Antihomosexuality, Bad Faith, and Psychoanalysis: Response to Commentaries Related Papers

Thomas Domenici, Ph.D.

Joanna Ryan, in “Reflections on Disorienting Sexuality,” writes about the differences between antihomosexuality in Britain and the United States and wonders about the process of change. I would like to take this opportunity to comment on my experiences with antihomosexuality in the psychoanalytic community, why I think the idea of multiple identifications is important, and how I think change will occur. In Disorienting Sexuality I tried to focus on unconscious processes to explain antihomosexuality. Here instead, using the concept of bad faith, I want to briefly focus on consciousness.

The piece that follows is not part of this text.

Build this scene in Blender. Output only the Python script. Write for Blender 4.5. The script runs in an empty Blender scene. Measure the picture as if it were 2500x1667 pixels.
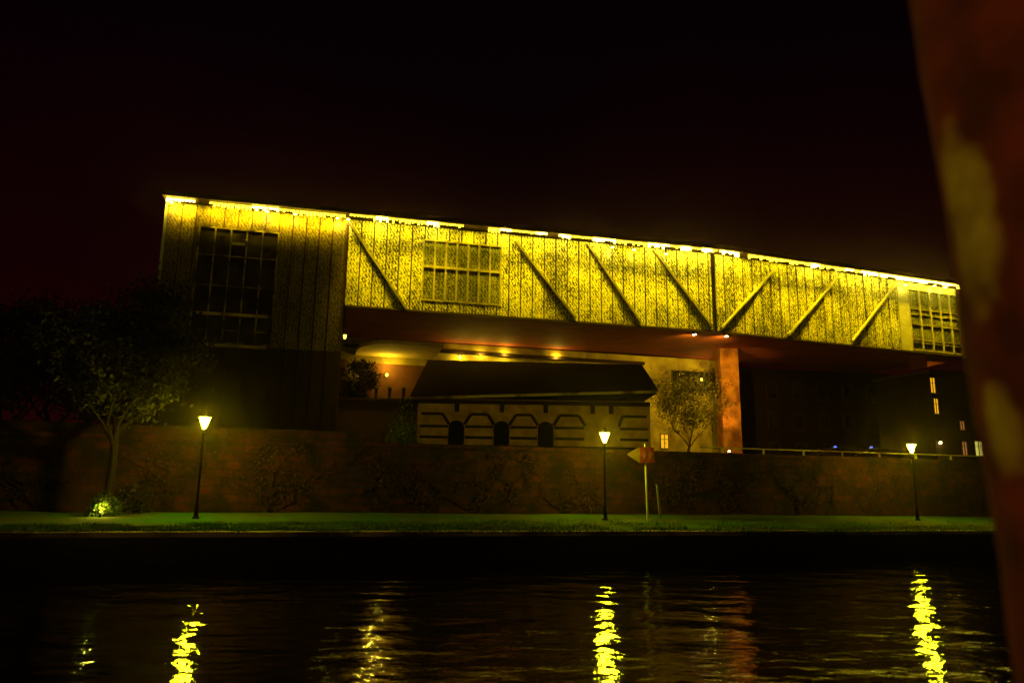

When a person lies to others, the liar is in fact in complete possession of the truth and chooses to hide it from others; the intent is to deceive. Bad faith, however, is a lie to oneself. While the lie creates a duality between the liar and the other, in bad faith there is no distinction between the liar and the one to whom one is lying. Bad faith is not a “state” one is in, rather it is a commitment to a way of being, usually supported by a world view. Typically acts, feelings, or emotions that cause the conflict inherent in bad faith to emerge are at best not sufficiently attended to or typically dismissed as themselves a lie or due to the aggression on the part of the other.